(Records with scene code)
__________________________________________________

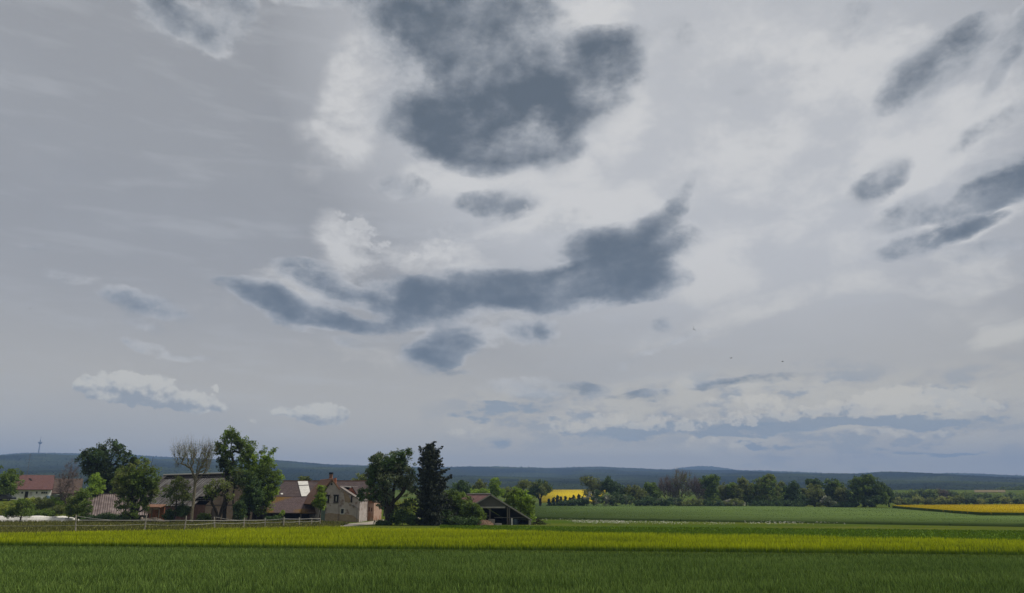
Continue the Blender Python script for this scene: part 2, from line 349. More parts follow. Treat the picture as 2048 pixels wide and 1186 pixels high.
# ------------------------------------------------------------------ ground
def axis(marks):
    out = []
    for a, b, st in marks: out += list(np.arange(a, b, st))
    return np.array(out + [marks[-1][1]])
gx = axis([(-8000,-1000,500),(-1000,-300,50),(-300,-40,6),(-40,300,20),(300,1000,50),(1000,8000,500)])
gy = axis([(-400,0,50),(0,130,10),(130,210,4),(210,450,20),(450,800,50),(800,1200,100),(1200,8000,400)])
XX, YY = np.meshgrid(gx, gy)
ZZ = np.array([[gz(x, y) for x in gx] for y in gy])
nx_, ny_ = len(gx), len(gy)
idx = np.arange(nx_*ny_).reshape(ny_, nx_)
fc = np.stack([idx[:-1,:-1], idx[:-1,1:], idx[1:,1:], idx[1:,:-1]], -1).reshape(-1, 4)
m_ground = surf('meadow_ground', [(0.3, (0.06,0.078,0.014)), (0.5, (0.09,0.115,0.018)), (0.72, (0.13,0.14,0.03))], scale=0.12, stretch=(0.6,2.2,1), detail=9,
                second=((0.06,0.10,0.012), 0.03, 0.45, 0.65), bump=0.4, bscale=3, spec=0)
tag(meshobj('ground', np.stack([XX, YY, ZZ], -1), fc, m_ground, smooth=True), kind='structure')

def inside(poly, x, y):
    c = np.zeros(len(x), bool); n = len(poly); j = n - 1
    for i in range(n):
        xi, yi = poly[i][0], poly[i][1]; xj, yj = poly[j][0], poly[j][1]
        t = ((yi > y) != (yj > y)) & (x < (xj-xi)*(y-yi)/((yj-yi) + 1e-12) + xi); c ^= t; j = i
    return c
def scatter(poly, dens, r=None):
    r = r or rng
    xs = [p[0] for p in poly]; ys = [p[1] for p in poly]
    n = int((max(xs)-min(xs))*(max(ys)-min(ys))*dens)
    x = r.uniform(min(xs), max(xs), n); y = r.uniform(min(ys), max(ys), n); k = inside(poly, x, y)
    return x[k], y[k]
def vnoise(x, y, s):
    """cheap value noise"""
    x = x/s; y = y/s; xi = np.floor(x).astype(np.int64); yi = np.floor(y).astype(np.int64); fx = x-xi; fy = y-yi
    fx = fx*fx*(3-2*fx); fy = fy*fy*(3-2*fy)
    def h(a, b):
        v = np.sin(a*127.1 + b*311.7)*43758.5453; return v - np.floor(v)
    return (h(xi,yi)*(1-fx)+h(xi+1,yi)*fx)*(1-fy) + (h(xi,yi+1)*(1-fx)+h(xi+1,yi+1)*fx)*fy
def fbm(x, y, s, o=4):
    t = 0; a = 1; w = 0
    for i in range(o): t = t + a*vnoise(x+17*i, y-31*i, s); w += a; a *= 0.5; s *= 0.5
    return t/w
def blades(x, y, z0, h, w, lean=0.35, split=None):
    """upright leaf: a tapering quad strip bending over; split -> (height fraction) where the ear starts, given as own quad"""
    n = len(x); a = rng.uniform(0, 2*math.pi, n); ca, sa = np.cos(a), np.sin(a)
    b = a + rng.uniform(-1.2, 1.2, n); ln = rng.uniform(0.05, lean, n) * h
    lx, ly = np.sin(b)*ln, np.cos(b)*ln
    z = z0 if isinstance(z0, np.ndarray) else np.full(n, z0)
    p = [np.stack([x-ca*w/2, y-sa*w/2, z], -1), np.stack([x+ca*w/2, y+sa*w/2, z], -1),
         np.stack([x+lx*0.45+ca*w*0.45, y+ly*0.45+sa*w*0.45, z+h*0.62], -1), np.stack([x+lx, y+ly, z+h], -1), np.stack([x+lx*0.45-ca*w*0.4, y+ly*0.45-sa*w*0.4, z+h*0.62], -1)]
    V = np.stack(p, 1).reshape(-1, 3); base = (np.arange(n)*5)[:, None]
    f1 = base + np.array([[0,1,2,4]]); f2 = base + np.array([[4,2,3,3]])
    return V, np.concatenate([f1]), base + np.array([[4,2,3]])
def tri_from(Vq, q, t):
    """all faces as triangles"""
    a = q[:, [0,1,2]]; b = q[:, [0,2,3]]
    return np.concatenate([a, b, t])
def crop(name, poly, h, slab_z, dens, w, mat_top, mat_base, z0=0.0, lean=0.35, hvar=0.2, edge=None, label=None, kind='stuff', zf=None, side=None):
    V = []; Fc = []; Mi = []
    if slab_z is not None:
        k = len(poly)
        if sum(poly[i][0]*poly[(i+1)%k][1]-poly[(i+1)%k][0]*poly[i][1] for i in range(k)) < 0: poly = poly[::-1]
        zz = (lambda x, y: zf(x, y)) if zf else (lambda x, y: 0.0)
        lo = [(p[0], p[1], zz(p[0], p[1])+z0) for p in poly]; hi = [(p[0], p[1], zz(p[0], p[1])+z0+slab_z) for p in poly]
        V += hi + lo
        import mathutils
        tr = mathutils.geometry.tessellate_polygon([[Vector((p[0], p[1], 0)) for p in poly]])
        for t in tr:
            a, b, c = (Vector((poly[i][0], poly[i][1])) for i in t)
            t = t if (b-a).cross(c-a) > 0 else t[::-1]
            Fc.append(tuple(t)); Mi.append(1)
        for i in range(k):
            j = (i+1) % k; Fc += [(i, i+k, j+k), (i, j+k, j)]; Mi += [2 if side else 1]*2
    V = np.array(V, dtype=np.float32).reshape(-1, 3); Fc = np.array(Fc, dtype=np.int64).reshape(-1, 3)
    x, y = scatter(poly, dens)
    if zf: zb = np.array([zf(a, b) for a, b in zip(x, y)]) + z0
    else: zb = np.full(len(x), z0)
    hh = h * (1 - hvar + hvar*2*rng.random(len(x))) * (0.86 + 0.28*fbm(x, y*3, 9, 3))
    ww = w * rng.uniform(0.6, 1.4, len(x))
    bv, q, t = blades(x, y, zb, hh, ww, lean); T = tri_from(bv, q, t)
    o = meshobj(name, np.concatenate([V, bv]), np.concatenate([Fc, T + len(V)]), [mat_top, mat_base] + ([side] if side else []), None, np.concatenate([np.array(Mi, int), np.zeros(len(T), int)]))
    return tag(o, kind=kind)

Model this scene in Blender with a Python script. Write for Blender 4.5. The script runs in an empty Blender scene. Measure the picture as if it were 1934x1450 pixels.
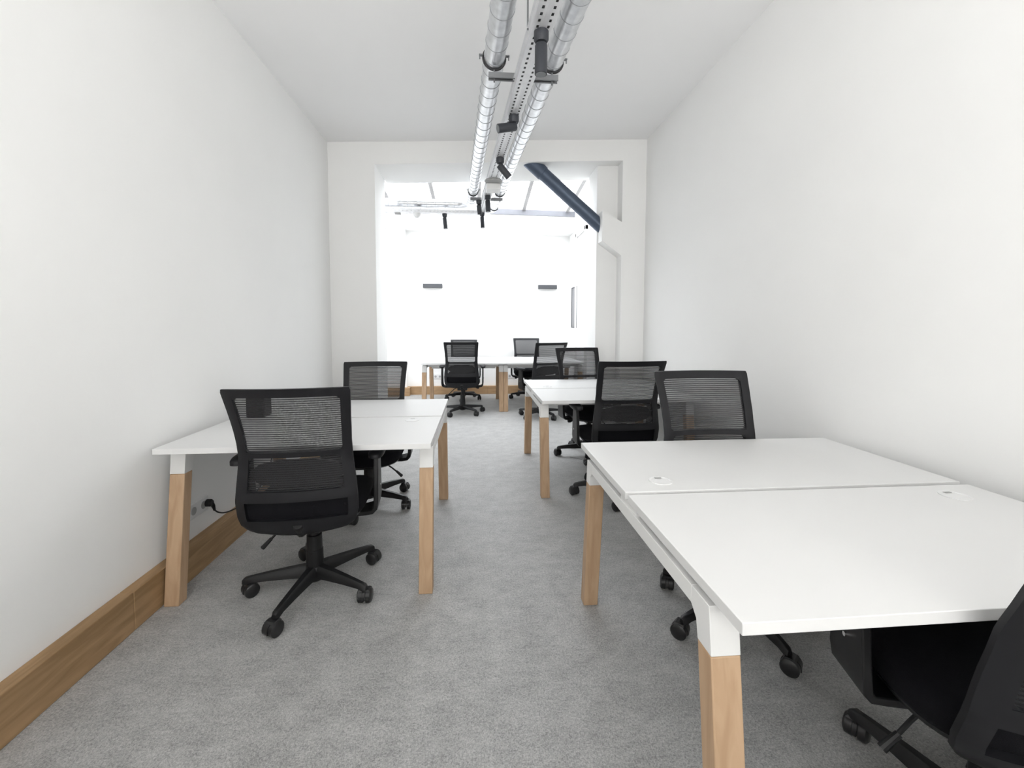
import bpy, bmesh, math, random
from mathutils import Vector, Matrix
random.seed(7)
C = bpy.context.scene.collection
S = bpy.context.scene
PI = math.pi

# ------------------------------------------------------------------ camera, sky, lights, exposure
cam_d = bpy.data.cameras.new('camera'); cam = bpy.data.objects.new('camera', cam_d); C.objects.link(cam)
S.camera = cam
F_PX, PY, PITCH, YAW, ROLL, CAM_H = 800.0, 660.678, 0.05633, 0.0833, 0.00211, 1.26893
cam_d.sensor_fit = 'HORIZONTAL'; cam_d.sensor_width = 36.0
cam_d.lens = 36.0 * F_PX / 1934.0
cam_d.shift_x = 0.0
cam_d.shift_y = (PY - 725.0) / 1934.0
cam_d.clip_start = 0.05
cy_, sy_ = math.cos(YAW), math.sin(YAW); cp_, sp_ = math.cos(PITCH), math.sin(PITCH)
Fv = Vector((sy_*cp_, cy_*cp_, -sp_)); Rv = Vector((cy_, -sy_, 0)); Uv = Rv.cross(Fv)
r_ = Rv*math.cos(ROLL) + Uv*math.sin(ROLL); u_ = Uv*math.cos(ROLL) - Rv*math.sin(ROLL)
cam.matrix_world = Matrix(((r_.x, u_.x, -Fv.x, 0), (r_.y, u_.y, -Fv.y, 0), (r_.z, u_.z, -Fv.z, CAM_H), (0, 0, 0, 1)))

world = bpy.data.worlds.new('overcast_sky'); S.world = world; world.use_nodes = True
bg = world.node_tree.nodes['Background']
bg.inputs['Color'].default_value = (0.93, 0.96, 1.0, 1); bg.inputs['Strength'].default_value = 3.5
S.view_settings.view_transform = 'Standard'; S.view_settings.look = 'None'
S.view_settings.gamma = 1.0; S.view_settings.use_curve_mapping = False
S.view_settings.exposure = 1.28

def area(name, loc, rot, sx, sy, power, col=(1, 1, 1)):
    d = bpy.data.lights.new(name, 'AREA'); d.shape = 'RECTANGLE'; d.size = sx; d.size_y = sy
    d.energy = power; d.color = col
    o = bpy.data.objects.new(name, d); C.objects.link(o); o.location = loc; o.rotation_euler = rot
    return o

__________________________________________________

• _WORK TO COMPLETE_: Repeat the lines from where the entries begin to the line with "m_ground, smooth=True), kind='structure')", both included. Any picture is left out.

• _OUTPUT_:
Continue the Blender Python script for this scene: part 2, from line 349. More parts follow. Treat the picture as 2048 pixels wide and 1186 pixels high.
# ------------------------------------------------------------------ ground
def axis(marks):
    out = []
    for a, b, st in marks: out += list(np.arange(a, b, st))
    return np.array(out + [marks[-1][1]])
gx = axis([(-8000,-1000,500),(-1000,-300,50),(-300,-40,6),(-40,300,20),(300,1000,50),(1000,8000,500)])
gy = axis([(-400,0,50),(0,130,10),(130,210,4),(210,450,20),(450,800,50),(800,1200,100),(1200,8000,400)])
XX, YY = np.meshgrid(gx, gy)
ZZ = np.array([[gz(x, y) for x in gx] for y in gy])
nx_, ny_ = len(gx), len(gy)
idx = np.arange(nx_*ny_).reshape(ny_, nx_)
fc = np.stack([idx[:-1,:-1], idx[:-1,1:], idx[1:,1:], idx[1:,:-1]], -1).reshape(-1, 4)
m_ground = surf('meadow_ground', [(0.3, (0.06,0.078,0.014)), (0.5, (0.09,0.115,0.018)), (0.72, (0.13,0.14,0.03))], scale=0.12, stretch=(0.6,2.2,1), detail=9,
                second=((0.06,0.10,0.012), 0.03, 0.45, 0.65), bump=0.4, bscale=3, spec=0)
tag(meshobj('ground', np.stack([XX, YY, ZZ], -1), fc, m_ground, smooth=True), kind='structure')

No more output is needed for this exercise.